WHAT THE EXERCISE ASKS:
Identify the lines bearing the string "scene" and gather them.

RECORDED DATA:

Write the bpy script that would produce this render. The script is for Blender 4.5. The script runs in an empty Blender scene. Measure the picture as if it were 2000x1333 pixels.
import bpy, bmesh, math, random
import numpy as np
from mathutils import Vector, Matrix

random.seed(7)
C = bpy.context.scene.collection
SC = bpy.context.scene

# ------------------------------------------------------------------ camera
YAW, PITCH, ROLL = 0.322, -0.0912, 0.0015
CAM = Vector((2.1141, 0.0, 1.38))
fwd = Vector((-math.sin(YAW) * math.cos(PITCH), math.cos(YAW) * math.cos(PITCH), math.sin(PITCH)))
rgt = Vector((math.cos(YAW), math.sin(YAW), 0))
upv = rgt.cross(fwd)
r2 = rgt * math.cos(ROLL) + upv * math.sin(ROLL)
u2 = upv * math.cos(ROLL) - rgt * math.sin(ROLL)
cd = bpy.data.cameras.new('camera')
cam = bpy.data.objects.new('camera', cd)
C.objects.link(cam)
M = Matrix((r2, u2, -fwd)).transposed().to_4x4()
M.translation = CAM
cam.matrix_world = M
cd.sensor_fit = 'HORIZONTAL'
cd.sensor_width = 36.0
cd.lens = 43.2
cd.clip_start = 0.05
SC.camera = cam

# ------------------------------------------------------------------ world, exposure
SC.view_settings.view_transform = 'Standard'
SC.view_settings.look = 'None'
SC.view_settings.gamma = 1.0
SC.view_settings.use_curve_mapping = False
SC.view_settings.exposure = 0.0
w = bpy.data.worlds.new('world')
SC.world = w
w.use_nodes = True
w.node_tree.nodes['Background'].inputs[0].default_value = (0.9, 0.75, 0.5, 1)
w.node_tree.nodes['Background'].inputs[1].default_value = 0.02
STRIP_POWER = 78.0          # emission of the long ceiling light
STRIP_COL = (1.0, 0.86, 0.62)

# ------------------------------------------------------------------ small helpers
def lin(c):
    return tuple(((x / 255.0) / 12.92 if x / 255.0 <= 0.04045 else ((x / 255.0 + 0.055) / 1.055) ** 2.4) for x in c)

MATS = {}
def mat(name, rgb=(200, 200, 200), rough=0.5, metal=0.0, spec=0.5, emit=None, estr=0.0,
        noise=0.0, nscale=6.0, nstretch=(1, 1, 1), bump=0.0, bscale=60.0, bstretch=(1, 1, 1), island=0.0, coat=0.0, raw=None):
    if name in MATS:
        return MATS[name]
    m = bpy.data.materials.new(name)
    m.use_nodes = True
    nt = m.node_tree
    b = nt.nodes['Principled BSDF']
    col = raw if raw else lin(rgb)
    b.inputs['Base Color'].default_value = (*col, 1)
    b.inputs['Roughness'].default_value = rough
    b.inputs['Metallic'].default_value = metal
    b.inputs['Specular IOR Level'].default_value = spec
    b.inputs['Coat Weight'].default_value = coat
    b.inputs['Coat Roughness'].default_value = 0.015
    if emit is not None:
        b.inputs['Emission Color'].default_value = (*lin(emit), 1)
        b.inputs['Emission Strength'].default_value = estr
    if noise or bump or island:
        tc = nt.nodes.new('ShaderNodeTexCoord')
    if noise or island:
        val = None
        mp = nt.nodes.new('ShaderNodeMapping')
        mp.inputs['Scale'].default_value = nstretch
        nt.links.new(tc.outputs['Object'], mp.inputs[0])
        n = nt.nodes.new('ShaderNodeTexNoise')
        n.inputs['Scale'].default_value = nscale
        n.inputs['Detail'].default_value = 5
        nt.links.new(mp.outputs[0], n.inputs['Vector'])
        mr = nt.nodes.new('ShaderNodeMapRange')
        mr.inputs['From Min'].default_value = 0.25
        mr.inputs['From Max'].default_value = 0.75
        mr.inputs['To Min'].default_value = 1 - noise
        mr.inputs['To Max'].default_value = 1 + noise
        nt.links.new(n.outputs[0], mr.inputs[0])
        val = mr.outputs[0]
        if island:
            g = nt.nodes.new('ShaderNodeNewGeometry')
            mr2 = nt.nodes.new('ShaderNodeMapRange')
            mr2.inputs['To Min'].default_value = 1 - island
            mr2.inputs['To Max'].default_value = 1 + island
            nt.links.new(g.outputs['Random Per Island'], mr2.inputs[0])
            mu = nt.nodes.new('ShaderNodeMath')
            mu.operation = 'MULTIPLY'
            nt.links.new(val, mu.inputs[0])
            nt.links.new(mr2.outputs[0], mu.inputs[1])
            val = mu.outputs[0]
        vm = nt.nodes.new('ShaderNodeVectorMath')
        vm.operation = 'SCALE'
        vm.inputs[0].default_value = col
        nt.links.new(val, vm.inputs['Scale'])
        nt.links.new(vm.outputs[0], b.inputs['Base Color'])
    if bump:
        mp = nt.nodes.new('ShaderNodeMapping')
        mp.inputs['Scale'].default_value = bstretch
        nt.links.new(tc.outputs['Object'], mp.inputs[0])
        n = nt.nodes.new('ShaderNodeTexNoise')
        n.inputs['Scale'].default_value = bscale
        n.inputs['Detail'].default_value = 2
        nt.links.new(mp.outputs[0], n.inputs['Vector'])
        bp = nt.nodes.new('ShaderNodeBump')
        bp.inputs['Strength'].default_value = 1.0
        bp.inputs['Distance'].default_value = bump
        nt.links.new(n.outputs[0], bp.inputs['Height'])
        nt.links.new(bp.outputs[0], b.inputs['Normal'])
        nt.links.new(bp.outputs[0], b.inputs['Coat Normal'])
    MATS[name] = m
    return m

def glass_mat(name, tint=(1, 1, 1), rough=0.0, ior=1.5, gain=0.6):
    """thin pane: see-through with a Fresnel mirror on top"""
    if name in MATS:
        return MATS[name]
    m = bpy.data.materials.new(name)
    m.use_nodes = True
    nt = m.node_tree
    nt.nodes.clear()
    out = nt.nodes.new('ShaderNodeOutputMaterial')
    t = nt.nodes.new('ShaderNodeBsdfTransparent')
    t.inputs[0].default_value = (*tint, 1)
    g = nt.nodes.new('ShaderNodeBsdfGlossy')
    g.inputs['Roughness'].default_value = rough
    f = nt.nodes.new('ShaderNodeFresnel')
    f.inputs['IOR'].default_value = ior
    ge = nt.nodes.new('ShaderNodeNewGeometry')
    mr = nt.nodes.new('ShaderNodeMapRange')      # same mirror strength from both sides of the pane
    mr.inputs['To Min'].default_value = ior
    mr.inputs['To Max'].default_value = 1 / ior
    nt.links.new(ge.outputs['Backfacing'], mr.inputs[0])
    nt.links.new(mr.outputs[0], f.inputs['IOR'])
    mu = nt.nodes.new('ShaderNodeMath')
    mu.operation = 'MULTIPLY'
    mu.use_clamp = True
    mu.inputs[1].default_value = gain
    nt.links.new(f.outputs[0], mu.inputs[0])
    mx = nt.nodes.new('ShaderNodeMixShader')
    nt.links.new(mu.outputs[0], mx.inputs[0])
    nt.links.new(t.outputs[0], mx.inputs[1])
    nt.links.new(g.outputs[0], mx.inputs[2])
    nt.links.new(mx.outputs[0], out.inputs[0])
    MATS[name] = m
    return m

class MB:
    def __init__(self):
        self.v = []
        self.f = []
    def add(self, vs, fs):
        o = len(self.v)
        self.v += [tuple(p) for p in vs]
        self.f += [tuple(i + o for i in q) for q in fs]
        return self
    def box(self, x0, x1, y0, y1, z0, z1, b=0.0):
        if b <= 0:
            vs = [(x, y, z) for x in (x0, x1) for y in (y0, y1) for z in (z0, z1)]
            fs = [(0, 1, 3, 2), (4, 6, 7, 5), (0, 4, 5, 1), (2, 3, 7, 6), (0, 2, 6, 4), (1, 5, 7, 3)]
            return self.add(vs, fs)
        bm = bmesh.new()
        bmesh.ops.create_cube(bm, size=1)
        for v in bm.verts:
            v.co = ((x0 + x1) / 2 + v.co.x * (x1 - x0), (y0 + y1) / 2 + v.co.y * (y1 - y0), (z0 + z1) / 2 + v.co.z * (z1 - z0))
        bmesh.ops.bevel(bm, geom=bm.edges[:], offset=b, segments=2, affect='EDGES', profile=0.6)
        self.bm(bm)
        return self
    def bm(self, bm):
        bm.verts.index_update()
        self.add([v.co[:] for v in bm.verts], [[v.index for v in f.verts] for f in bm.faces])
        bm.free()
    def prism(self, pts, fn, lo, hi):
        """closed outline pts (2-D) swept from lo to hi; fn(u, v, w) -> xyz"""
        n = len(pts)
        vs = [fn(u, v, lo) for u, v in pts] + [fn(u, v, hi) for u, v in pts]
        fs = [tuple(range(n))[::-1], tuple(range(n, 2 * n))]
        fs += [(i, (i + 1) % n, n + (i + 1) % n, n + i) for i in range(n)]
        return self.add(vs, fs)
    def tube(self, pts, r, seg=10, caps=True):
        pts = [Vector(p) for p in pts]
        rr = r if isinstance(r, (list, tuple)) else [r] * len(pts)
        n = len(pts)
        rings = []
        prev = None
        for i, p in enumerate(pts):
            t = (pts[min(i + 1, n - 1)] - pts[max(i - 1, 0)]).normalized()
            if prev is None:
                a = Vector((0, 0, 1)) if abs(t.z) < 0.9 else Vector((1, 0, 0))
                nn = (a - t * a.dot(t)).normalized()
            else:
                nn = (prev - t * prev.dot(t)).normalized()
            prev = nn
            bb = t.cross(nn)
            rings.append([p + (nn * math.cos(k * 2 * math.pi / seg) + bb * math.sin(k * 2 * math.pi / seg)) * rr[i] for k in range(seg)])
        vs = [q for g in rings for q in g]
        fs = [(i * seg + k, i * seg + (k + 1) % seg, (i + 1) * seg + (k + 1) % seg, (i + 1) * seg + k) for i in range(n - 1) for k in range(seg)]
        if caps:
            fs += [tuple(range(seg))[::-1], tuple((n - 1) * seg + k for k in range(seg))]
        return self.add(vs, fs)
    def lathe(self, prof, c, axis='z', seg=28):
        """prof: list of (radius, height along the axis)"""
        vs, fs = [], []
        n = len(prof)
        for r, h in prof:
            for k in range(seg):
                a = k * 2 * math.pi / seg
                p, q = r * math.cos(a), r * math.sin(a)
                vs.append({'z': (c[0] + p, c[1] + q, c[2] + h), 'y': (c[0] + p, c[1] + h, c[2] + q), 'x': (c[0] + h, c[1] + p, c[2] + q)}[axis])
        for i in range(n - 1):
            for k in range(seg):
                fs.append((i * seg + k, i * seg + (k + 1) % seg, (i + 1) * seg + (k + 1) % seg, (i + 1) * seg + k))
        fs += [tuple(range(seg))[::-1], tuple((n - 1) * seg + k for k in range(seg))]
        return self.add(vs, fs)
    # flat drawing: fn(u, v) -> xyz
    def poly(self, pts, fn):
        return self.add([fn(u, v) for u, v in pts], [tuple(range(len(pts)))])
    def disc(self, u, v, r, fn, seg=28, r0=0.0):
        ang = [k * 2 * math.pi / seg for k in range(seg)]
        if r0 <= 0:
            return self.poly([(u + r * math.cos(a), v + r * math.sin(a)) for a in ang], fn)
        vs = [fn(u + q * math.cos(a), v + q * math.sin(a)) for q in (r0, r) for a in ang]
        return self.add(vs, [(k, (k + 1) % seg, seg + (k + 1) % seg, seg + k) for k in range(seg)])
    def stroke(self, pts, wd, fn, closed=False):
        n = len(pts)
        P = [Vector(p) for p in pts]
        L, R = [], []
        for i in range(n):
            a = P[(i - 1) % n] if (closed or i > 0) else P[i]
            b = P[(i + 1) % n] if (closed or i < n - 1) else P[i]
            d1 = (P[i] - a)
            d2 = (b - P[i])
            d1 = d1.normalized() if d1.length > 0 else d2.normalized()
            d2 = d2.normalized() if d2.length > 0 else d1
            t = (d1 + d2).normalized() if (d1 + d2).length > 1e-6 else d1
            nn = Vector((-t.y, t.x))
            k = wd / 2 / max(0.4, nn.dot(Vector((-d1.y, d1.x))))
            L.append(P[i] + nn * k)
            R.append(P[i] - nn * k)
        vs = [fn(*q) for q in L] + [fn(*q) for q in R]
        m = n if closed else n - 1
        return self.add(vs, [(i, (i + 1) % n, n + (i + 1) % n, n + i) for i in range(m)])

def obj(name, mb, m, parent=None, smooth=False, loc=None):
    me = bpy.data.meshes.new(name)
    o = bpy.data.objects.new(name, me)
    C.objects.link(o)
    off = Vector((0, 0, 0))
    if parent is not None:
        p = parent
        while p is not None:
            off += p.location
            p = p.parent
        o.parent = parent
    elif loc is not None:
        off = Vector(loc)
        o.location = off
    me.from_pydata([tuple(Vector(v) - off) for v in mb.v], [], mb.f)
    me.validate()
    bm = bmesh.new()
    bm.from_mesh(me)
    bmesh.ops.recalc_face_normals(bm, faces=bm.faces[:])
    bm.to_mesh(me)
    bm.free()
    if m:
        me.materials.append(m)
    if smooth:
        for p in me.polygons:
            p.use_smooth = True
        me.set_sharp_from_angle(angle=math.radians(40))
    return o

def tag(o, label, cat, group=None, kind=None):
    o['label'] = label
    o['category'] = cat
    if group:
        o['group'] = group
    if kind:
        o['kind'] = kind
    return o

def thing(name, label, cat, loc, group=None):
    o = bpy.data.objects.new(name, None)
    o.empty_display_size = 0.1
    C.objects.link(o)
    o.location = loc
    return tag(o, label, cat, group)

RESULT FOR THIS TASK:
Write the bpy script that would produce this render. The script is for Blender 4.5. The script runs in an empty Blender scene. Measure the picture as if it were 2000x1333 pixels.
C = bpy.context.scene.collection
SC = bpy.context.scene